- [Request] Give back the entire listing verbatim.

- [Source material]
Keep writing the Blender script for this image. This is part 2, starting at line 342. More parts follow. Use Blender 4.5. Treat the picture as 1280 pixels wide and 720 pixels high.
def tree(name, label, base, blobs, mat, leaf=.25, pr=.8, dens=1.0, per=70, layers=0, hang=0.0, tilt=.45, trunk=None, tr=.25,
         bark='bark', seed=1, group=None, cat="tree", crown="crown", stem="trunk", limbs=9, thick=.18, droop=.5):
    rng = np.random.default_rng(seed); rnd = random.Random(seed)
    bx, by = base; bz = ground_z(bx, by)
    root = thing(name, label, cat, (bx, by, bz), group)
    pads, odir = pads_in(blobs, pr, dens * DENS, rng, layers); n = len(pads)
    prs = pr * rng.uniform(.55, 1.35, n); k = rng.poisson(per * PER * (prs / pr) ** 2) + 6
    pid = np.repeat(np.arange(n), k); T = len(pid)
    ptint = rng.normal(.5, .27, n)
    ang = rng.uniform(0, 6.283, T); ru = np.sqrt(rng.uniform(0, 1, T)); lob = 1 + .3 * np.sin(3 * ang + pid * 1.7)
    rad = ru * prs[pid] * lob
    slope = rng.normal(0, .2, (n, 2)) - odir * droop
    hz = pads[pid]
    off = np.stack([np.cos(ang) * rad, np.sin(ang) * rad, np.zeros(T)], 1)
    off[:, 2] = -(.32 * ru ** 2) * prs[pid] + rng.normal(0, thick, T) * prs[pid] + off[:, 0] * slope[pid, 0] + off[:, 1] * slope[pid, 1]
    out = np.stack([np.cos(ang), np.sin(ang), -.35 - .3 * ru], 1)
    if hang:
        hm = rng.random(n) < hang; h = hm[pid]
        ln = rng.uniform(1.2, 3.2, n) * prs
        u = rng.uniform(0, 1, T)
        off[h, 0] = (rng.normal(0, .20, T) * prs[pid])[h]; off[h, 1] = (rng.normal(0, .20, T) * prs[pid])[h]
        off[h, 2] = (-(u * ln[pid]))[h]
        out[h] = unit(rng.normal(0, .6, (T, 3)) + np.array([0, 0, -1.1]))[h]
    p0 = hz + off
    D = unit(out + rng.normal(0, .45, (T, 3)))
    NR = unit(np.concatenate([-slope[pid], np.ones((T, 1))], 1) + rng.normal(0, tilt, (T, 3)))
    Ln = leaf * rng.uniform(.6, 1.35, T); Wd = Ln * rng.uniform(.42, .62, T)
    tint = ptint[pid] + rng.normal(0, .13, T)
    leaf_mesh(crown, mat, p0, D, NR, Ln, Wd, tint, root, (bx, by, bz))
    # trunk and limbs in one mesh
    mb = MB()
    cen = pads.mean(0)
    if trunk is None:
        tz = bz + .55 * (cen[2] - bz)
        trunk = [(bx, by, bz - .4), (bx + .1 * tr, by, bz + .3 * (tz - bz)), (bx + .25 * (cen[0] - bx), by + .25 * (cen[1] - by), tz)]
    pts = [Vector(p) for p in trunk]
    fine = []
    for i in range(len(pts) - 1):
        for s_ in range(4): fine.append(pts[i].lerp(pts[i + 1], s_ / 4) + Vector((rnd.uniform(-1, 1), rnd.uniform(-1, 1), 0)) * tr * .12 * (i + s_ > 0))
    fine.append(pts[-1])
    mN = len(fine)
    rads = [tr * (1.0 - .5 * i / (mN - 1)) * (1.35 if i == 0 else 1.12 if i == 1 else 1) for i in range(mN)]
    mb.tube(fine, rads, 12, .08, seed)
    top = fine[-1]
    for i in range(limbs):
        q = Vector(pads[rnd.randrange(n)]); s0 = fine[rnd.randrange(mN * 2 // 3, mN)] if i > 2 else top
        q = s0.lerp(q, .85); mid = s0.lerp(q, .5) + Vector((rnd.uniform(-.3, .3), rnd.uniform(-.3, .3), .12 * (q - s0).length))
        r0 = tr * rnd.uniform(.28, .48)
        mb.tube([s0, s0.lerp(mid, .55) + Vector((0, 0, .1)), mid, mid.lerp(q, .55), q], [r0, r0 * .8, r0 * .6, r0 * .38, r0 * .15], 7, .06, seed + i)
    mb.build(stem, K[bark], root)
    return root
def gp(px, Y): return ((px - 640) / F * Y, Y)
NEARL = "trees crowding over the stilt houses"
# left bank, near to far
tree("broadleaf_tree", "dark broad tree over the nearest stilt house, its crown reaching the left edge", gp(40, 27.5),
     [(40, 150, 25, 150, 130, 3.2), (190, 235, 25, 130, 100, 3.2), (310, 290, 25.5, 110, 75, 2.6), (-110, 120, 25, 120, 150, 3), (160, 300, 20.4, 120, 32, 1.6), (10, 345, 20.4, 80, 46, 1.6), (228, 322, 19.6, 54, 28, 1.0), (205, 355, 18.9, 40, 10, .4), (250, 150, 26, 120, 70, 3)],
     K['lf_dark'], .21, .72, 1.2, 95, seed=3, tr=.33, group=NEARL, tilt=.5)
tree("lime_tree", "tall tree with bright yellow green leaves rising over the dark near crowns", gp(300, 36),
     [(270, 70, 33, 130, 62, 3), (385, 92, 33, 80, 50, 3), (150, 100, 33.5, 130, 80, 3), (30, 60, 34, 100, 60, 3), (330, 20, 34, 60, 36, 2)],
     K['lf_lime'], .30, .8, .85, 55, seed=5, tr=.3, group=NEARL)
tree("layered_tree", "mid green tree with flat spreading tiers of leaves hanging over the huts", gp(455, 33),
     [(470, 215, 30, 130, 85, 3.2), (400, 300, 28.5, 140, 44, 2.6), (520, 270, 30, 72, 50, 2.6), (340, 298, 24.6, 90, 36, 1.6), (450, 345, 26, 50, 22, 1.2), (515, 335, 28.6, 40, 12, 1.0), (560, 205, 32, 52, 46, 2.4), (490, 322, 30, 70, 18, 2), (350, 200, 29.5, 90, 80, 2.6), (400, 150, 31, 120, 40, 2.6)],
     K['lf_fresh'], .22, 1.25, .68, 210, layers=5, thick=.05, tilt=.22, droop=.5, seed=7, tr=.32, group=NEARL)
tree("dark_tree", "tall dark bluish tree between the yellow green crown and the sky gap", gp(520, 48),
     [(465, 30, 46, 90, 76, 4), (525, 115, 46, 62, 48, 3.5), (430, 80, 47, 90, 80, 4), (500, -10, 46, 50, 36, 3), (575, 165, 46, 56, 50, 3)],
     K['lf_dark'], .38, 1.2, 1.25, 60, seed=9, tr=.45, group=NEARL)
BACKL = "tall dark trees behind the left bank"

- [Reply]
Keep writing the Blender script for this image. This is part 2, starting at line 342. More parts follow. Use Blender 4.5. Treat the picture as 1280 pixels wide and 720 pixels high.
def tree(name, label, base, blobs, mat, leaf=.25, pr=.8, dens=1.0, per=70, layers=0, hang=0.0, tilt=.45, trunk=None, tr=.25,
         bark='bark', seed=1, group=None, cat="tree", crown="crown", stem="trunk", limbs=9, thick=.18, droop=.5):
    rng = np.random.default_rng(seed); rnd = random.Random(seed)
    bx, by = base; bz = ground_z(bx, by)
    root = thing(name, label, cat, (bx, by, bz), group)
    pads, odir = pads_in(blobs, pr, dens * DENS, rng, layers); n = len(pads)
    prs = pr * rng.uniform(.55, 1.35, n); k = rng.poisson(per * PER * (prs / pr) ** 2) + 6
    pid = np.repeat(np.arange(n), k); T = len(pid)
    ptint = rng.normal(.5, .27, n)
    ang = rng.uniform(0, 6.283, T); ru = np.sqrt(rng.uniform(0, 1, T)); lob = 1 + .3 * np.sin(3 * ang + pid * 1.7)
    rad = ru * prs[pid] * lob
    slope = rng.normal(0, .2, (n, 2)) - odir * droop
    hz = pads[pid]
    off = np.stack([np.cos(ang) * rad, np.sin(ang) * rad, np.zeros(T)], 1)
    off[:, 2] = -(.32 * ru ** 2) * prs[pid] + rng.normal(0, thick, T) * prs[pid] + off[:, 0] * slope[pid, 0] + off[:, 1] * slope[pid, 1]
    out = np.stack([np.cos(ang), np.sin(ang), -.35 - .3 * ru], 1)
    if hang:
        hm = rng.random(n) < hang; h = hm[pid]
        ln = rng.uniform(1.2, 3.2, n) * prs
        u = rng.uniform(0, 1, T)
        off[h, 0] = (rng.normal(0, .20, T) * prs[pid])[h]; off[h, 1] = (rng.normal(0, .20, T) * prs[pid])[h]
        off[h, 2] = (-(u * ln[pid]))[h]
        out[h] = unit(rng.normal(0, .6, (T, 3)) + np.array([0, 0, -1.1]))[h]
    p0 = hz + off
    D = unit(out + rng.normal(0, .45, (T, 3)))
    NR = unit(np.concatenate([-slope[pid], np.ones((T, 1))], 1) + rng.normal(0, tilt, (T, 3)))
    Ln = leaf * rng.uniform(.6, 1.35, T); Wd = Ln * rng.uniform(.42, .62, T)
    tint = ptint[pid] + rng.normal(0, .13, T)
    leaf_mesh(crown, mat, p0, D, NR, Ln, Wd, tint, root, (bx, by, bz))
    # trunk and limbs in one mesh
    mb = MB()
    cen = pads.mean(0)
    if trunk is None:
        tz = bz + .55 * (cen[2] - bz)
        trunk = [(bx, by, bz - .4), (bx + .1 * tr, by, bz + .3 * (tz - bz)), (bx + .25 * (cen[0] - bx), by + .25 * (cen[1] - by), tz)]
    pts = [Vector(p) for p in trunk]
    fine = []
    for i in range(len(pts) - 1):
        for s_ in range(4): fine.append(pts[i].lerp(pts[i + 1], s_ / 4) + Vector((rnd.uniform(-1, 1), rnd.uniform(-1, 1), 0)) * tr * .12 * (i + s_ > 0))
    fine.append(pts[-1])
    mN = len(fine)
    rads = [tr * (1.0 - .5 * i / (mN - 1)) * (1.35 if i == 0 else 1.12 if i == 1 else 1) for i in range(mN)]
    mb.tube(fine, rads, 12, .08, seed)
    top = fine[-1]
    for i in range(limbs):
        q = Vector(pads[rnd.randrange(n)]); s0 = fine[rnd.randrange(mN * 2 // 3, mN)] if i > 2 else top
        q = s0.lerp(q, .85); mid = s0.lerp(q, .5) + Vector((rnd.uniform(-.3, .3), rnd.uniform(-.3, .3), .12 * (q - s0).length))
        r0 = tr * rnd.uniform(.28, .48)
        mb.tube([s0, s0.lerp(mid, .55) + Vector((0, 0, .1)), mid, mid.lerp(q, .55), q], [r0, r0 * .8, r0 * .6, r0 * .38, r0 * .15], 7, .06, seed + i)
    mb.build(stem, K[bark], root)
    return root
def gp(px, Y): return ((px - 640) / F * Y, Y)
NEARL = "trees crowding over the stilt houses"
# left bank, near to far
tree("broadleaf_tree", "dark broad tree over the nearest stilt house, its crown reaching the left edge", gp(40, 27.5),
     [(40, 150, 25, 150, 130, 3.2), (190, 235, 25, 130, 100, 3.2), (310, 290, 25.5, 110, 75, 2.6), (-110, 120, 25, 120, 150, 3), (160, 300, 20.4, 120, 32, 1.6), (10, 345, 20.4, 80, 46, 1.6), (228, 322, 19.6, 54, 28, 1.0), (205, 355, 18.9, 40, 10, .4), (250, 150, 26, 120, 70, 3)],
     K['lf_dark'], .21, .72, 1.2, 95, seed=3, tr=.33, group=NEARL, tilt=.5)
tree("lime_tree", "tall tree with bright yellow green leaves rising over the dark near crowns", gp(300, 36),
     [(270, 70, 33, 130, 62, 3), (385, 92, 33, 80, 50, 3), (150, 100, 33.5, 130, 80, 3), (30, 60, 34, 100, 60, 3), (330, 20, 34, 60, 36, 2)],
     K['lf_lime'], .30, .8, .85, 55, seed=5, tr=.3, group=NEARL)
tree("layered_tree", "mid green tree with flat spreading tiers of leaves hanging over the huts", gp(455, 33),
     [(470, 215, 30, 130, 85, 3.2), (400, 300, 28.5, 140, 44, 2.6), (520, 270, 30, 72, 50, 2.6), (340, 298, 24.6, 90, 36, 1.6), (450, 345, 26, 50, 22, 1.2), (515, 335, 28.6, 40, 12, 1.0), (560, 205, 32, 52, 46, 2.4), (490, 322, 30, 70, 18, 2), (350, 200, 29.5, 90, 80, 2.6), (400, 150, 31, 120, 40, 2.6)],
     K['lf_fresh'], .22, 1.25, .68, 210, layers=5, thick=.05, tilt=.22, droop=.5, seed=7, tr=.32, group=NEARL)
tree("dark_tree", "tall dark bluish tree between the yellow green crown and the sky gap", gp(520, 48),
     [(465, 30, 46, 90, 76, 4), (525, 115, 46, 62, 48, 3.5), (430, 80, 47, 90, 80, 4), (500, -10, 46, 50, 36, 3), (575, 165, 46, 56, 50, 3)],
     K['lf_dark'], .38, 1.2, 1.25, 60, seed=9, tr=.45, group=NEARL)
BACKL = "tall dark trees behind the left bank"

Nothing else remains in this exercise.